Never expect the agents of publicity to be on your side; think one step ahead of them, instead. They won’t be on your side today or tomorrow, or until the day that you win everything, and even then, they won’t be on your side. For they will be on the side of power and comfort, as they always were. If the whole country turned Mediaeval Catholic, tomorrow morning, they would kneel and take up their Rosaries; and have as much faith as they had the day before.

I am saying that we must accommodate reality; which requires real toughness of spirit. And we have not been doing a good job of that. If there is one thing I might hope, arising from the present controversy, it is that more faithful Catholics will realize that Twisted Nanny is not their friend.

Though I think we are right to state our grievances plainly, I do not think it will do much good. Nor, as I’ve hinted, do I seriously believe the majority of nominal Catholics in this country will rise to the banner. Polls indicate they much prefer Mammon.

This is from many causes, originating ultimately in failures within the Church herself — which was already retreating before Vatican II. The majority of Catholics now go with the flow. How, anyway, can they defend Catholic principles they were never taught? They more or less accept Twisted Nanny’s moral instruction, even when it directly violates that of their Church.

Pray for their souls, but don’t worry about them, on the practical level: for they will disappear. They have no foundations, no real opinions, and they don’t breed. The generation that follows “nominal Catholics” are not even nominal. The generation after that does not even get born. Over time, only the faithful remain.

Focus on what is within our power, which starts not with “outreach” and “dialogue” but with rebuilding our Church. For she is very weak, and we must make her strong.

Still, I cannot reasonably criticize those who today, like the CCRL, did not make the bargain, but inherit its effects; just as I can hardly blame Protestants for their inheritance of five hundred years. We must deal with the fallout from all historical mistakes. Yet we must try to understand what they were.

The Catholics of a previous generation, who welcomed financial dependence on the State, and eagerly accepted funding for Catholic schools and all of our declining charitable institutions, did not appreciate the full significance of their Faustian bargain. The paperwork of the secular bureaucracies now reaches through every rectory. The State’s priorities displace our own. From being our civil servants, we have become theirs. We serve the State’s very secular agenda, hop and bow to fulfil the conditions, haplessly beg for another State dime.

This is not something that I am predicting, rather something that already is.
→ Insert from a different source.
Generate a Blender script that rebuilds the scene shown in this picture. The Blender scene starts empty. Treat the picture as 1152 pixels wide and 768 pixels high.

If the power of the State were reduced to a tenth, and the power of the Church increased ten times, we would still be their insignificant other.


“News from a foreign country came, as if my treasures and my joys lay there.”

I am quoting from the seventeenth-century mystic Thomas Traherne, who understood what L. P. Hartley understood, but at a level more profound. The past is a foreign country to be sure, one to which we can now return only in our imagination. The past is irrecoverably the past.

But: “There’s another country, I’ve heard of long ago, most dear to them that love her, most great to them that know.”

It does not follow from what I have said that we must go underground, as Catholics often did in previous centuries. I think that we are already there. And so I think it is time we started playing our glow-worm part. If we want to avoid State interference and dictation, we must eventually stop even asking for the State’s help, and pay our own way, every penny. And by pay, I do not only mean with what money Twisted Nanny happens to leave in our own pockets.

For the Cross will remind us what the fees are.